_EXERCISE GOAL:_ Locate the line that contains "mb = MB(FL); mb.box(-aE, -1.6, 2.75, 9, SZ+.04, SZ+.08);". Copy it and every following line through the end of the records, exactly, and include nothing else.

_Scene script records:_

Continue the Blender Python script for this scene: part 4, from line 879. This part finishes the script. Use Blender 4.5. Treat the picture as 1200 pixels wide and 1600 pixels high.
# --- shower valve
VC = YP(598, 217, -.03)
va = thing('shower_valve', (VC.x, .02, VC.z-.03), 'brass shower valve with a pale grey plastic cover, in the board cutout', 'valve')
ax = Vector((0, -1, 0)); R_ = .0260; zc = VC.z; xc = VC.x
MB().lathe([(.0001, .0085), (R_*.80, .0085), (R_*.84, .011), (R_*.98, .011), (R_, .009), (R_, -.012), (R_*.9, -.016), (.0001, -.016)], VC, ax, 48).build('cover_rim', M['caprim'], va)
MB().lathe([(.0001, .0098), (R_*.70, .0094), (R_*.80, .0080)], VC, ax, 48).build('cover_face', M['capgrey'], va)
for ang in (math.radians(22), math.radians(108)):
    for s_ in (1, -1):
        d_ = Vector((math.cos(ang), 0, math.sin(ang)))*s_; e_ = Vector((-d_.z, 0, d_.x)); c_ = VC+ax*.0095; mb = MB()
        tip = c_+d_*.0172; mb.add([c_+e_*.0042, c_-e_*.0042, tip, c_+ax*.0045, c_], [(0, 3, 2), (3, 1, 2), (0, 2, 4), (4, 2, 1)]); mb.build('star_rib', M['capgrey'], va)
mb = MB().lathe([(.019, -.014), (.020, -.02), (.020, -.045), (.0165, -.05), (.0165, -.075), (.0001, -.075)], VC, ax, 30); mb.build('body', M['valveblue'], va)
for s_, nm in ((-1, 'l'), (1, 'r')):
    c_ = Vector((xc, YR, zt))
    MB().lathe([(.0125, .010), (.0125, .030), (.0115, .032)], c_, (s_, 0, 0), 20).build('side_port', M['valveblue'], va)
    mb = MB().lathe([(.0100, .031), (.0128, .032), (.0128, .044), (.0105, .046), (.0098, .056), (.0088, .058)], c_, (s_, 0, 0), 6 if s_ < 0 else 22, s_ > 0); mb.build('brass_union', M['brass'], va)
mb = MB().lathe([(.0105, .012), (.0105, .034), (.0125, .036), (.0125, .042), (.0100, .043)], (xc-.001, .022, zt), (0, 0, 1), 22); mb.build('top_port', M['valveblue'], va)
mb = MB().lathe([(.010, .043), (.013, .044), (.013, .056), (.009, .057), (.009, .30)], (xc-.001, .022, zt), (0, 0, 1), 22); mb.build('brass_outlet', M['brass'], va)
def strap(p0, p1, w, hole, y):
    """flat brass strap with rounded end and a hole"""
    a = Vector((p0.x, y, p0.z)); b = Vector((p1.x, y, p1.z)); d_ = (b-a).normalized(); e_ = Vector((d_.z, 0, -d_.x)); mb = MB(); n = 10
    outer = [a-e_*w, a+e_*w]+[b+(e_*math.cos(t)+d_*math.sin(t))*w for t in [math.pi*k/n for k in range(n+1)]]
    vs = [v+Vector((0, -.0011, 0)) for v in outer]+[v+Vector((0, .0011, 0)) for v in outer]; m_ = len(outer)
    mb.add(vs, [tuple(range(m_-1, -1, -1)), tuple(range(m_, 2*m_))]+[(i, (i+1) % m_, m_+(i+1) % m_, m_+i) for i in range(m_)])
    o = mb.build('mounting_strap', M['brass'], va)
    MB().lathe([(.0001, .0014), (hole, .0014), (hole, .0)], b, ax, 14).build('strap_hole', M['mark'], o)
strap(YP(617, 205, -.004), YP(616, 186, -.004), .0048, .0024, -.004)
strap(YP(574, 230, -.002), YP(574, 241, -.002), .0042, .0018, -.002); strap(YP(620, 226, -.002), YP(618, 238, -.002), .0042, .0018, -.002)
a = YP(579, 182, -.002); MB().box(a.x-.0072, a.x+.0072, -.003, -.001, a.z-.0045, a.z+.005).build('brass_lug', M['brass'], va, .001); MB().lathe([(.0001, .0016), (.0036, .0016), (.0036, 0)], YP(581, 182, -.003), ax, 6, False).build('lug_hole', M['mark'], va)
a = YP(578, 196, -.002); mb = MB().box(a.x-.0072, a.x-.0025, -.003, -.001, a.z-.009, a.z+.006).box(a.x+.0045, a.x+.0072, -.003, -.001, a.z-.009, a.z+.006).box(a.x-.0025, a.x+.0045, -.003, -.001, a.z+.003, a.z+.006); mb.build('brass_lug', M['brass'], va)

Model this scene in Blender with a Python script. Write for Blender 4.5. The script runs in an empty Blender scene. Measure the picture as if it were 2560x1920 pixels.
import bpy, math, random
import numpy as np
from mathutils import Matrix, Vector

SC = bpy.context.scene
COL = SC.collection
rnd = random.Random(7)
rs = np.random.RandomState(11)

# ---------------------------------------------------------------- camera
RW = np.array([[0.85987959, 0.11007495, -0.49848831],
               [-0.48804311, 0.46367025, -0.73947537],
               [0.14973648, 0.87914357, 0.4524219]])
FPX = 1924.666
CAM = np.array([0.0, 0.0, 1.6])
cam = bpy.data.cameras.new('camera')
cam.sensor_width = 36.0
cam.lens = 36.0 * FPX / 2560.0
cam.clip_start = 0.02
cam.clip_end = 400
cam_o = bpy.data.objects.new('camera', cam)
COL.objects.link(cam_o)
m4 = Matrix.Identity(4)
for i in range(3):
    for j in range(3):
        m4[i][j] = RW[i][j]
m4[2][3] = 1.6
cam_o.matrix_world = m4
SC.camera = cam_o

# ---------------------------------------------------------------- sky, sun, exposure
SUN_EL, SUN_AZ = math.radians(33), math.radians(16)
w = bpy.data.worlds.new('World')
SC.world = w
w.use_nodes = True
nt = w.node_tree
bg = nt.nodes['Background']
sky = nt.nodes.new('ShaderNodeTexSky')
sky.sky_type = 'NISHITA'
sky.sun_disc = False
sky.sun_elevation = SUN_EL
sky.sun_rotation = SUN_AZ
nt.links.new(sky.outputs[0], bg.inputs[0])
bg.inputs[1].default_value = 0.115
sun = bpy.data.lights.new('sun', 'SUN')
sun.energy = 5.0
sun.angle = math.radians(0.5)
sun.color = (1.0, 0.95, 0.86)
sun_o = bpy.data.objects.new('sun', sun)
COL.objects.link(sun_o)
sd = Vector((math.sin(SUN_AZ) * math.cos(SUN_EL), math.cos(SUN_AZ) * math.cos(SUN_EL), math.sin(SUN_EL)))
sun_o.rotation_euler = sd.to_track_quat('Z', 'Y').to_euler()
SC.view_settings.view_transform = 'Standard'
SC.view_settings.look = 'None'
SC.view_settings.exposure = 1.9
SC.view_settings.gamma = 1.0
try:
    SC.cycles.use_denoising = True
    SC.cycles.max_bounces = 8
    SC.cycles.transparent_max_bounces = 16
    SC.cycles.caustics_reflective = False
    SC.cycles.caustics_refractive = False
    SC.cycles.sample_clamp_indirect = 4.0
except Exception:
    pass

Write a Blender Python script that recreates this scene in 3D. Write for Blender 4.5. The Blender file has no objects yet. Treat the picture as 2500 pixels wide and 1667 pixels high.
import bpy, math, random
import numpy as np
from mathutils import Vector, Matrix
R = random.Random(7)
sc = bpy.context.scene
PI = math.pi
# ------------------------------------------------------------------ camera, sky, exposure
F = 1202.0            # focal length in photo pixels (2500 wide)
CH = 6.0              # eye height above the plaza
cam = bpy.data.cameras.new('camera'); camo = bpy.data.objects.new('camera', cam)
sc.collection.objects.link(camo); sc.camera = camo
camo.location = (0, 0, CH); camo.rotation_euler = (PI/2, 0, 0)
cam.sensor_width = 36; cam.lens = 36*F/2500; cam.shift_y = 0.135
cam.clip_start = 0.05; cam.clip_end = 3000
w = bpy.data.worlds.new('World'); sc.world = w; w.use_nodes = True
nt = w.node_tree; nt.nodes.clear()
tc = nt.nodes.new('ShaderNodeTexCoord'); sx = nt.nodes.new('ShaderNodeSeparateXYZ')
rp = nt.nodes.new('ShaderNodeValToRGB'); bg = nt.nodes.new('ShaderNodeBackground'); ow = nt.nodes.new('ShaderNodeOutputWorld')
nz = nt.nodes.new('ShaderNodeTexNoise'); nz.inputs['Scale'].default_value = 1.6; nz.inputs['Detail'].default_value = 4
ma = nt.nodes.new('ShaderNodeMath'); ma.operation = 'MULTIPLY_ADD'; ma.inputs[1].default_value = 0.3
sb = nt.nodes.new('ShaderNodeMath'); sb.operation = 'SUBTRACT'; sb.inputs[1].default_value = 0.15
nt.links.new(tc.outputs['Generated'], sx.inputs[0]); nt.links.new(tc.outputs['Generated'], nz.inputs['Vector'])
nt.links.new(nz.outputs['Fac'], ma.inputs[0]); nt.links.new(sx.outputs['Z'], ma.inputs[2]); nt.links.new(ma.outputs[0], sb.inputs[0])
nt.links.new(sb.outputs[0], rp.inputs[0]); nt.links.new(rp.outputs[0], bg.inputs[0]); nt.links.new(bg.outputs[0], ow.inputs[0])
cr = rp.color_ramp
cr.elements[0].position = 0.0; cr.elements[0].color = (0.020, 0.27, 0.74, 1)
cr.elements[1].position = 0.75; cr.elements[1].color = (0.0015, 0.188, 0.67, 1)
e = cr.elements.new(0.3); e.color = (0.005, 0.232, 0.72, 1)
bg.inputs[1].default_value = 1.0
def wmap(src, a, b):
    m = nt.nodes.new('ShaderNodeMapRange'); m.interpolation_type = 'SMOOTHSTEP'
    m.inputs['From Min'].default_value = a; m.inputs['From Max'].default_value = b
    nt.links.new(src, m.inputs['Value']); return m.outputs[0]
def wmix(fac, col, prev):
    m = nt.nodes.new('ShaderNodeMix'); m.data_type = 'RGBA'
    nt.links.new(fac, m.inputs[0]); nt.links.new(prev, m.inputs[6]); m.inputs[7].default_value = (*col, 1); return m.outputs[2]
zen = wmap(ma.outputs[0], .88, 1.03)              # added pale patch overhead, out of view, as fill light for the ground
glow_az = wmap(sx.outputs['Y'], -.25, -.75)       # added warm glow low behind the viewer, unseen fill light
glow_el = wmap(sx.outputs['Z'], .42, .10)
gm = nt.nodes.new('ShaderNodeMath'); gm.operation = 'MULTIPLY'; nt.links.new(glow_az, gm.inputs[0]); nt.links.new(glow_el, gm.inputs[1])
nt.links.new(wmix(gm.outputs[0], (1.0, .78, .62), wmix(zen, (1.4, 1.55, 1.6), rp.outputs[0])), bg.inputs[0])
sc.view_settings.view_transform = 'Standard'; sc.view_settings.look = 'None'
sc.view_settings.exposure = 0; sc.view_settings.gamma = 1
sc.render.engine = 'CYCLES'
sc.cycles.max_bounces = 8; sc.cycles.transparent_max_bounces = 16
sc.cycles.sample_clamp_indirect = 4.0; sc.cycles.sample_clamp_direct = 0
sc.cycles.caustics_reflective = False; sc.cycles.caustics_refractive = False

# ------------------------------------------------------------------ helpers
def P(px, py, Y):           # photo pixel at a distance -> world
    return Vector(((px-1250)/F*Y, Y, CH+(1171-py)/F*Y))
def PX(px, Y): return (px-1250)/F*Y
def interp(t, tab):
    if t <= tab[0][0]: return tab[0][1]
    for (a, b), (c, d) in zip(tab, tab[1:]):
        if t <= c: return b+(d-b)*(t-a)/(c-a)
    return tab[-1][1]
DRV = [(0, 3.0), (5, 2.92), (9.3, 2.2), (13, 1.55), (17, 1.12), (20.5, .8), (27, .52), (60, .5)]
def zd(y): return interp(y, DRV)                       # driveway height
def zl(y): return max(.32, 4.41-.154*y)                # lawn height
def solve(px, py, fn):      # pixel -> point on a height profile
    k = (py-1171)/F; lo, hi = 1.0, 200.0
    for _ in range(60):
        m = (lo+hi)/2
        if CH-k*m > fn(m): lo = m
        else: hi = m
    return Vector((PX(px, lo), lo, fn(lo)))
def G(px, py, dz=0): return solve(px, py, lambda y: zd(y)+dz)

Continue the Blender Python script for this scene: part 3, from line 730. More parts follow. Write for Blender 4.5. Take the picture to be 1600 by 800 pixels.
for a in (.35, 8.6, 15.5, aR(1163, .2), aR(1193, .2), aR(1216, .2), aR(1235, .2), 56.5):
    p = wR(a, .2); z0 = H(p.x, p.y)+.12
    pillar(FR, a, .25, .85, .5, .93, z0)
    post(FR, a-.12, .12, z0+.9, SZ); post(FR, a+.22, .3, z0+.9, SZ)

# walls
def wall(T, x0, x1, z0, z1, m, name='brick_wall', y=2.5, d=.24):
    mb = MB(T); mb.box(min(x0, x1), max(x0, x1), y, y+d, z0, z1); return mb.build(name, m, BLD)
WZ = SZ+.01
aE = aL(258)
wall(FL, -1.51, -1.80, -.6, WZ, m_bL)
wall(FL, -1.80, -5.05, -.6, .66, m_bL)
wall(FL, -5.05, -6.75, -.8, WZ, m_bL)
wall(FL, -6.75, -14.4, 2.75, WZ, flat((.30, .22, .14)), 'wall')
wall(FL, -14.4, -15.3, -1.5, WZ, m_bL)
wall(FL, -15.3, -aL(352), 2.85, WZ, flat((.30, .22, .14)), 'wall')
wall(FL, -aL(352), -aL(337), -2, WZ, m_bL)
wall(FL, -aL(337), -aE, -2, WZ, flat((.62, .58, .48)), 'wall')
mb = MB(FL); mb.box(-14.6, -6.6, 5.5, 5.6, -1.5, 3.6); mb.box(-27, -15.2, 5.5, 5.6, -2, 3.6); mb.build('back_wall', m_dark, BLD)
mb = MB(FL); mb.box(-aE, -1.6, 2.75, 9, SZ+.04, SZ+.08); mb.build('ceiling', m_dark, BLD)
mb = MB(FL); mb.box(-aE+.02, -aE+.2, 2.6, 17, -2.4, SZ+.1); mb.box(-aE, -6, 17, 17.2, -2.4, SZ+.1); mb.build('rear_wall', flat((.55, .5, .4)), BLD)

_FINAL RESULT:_
mb = MB(FL); mb.box(-aE, -1.6, 2.75, 9, SZ+.04, SZ+.08); mb.build('ceiling', m_dark, BLD)
mb = MB(FL); mb.box(-aE+.02, -aE+.2, 2.6, 17, -2.4, SZ+.1); mb.box(-aE, -6, 17, 17.2, -2.4, SZ+.1); mb.build('rear_wall', flat((.55, .5, .4)), BLD)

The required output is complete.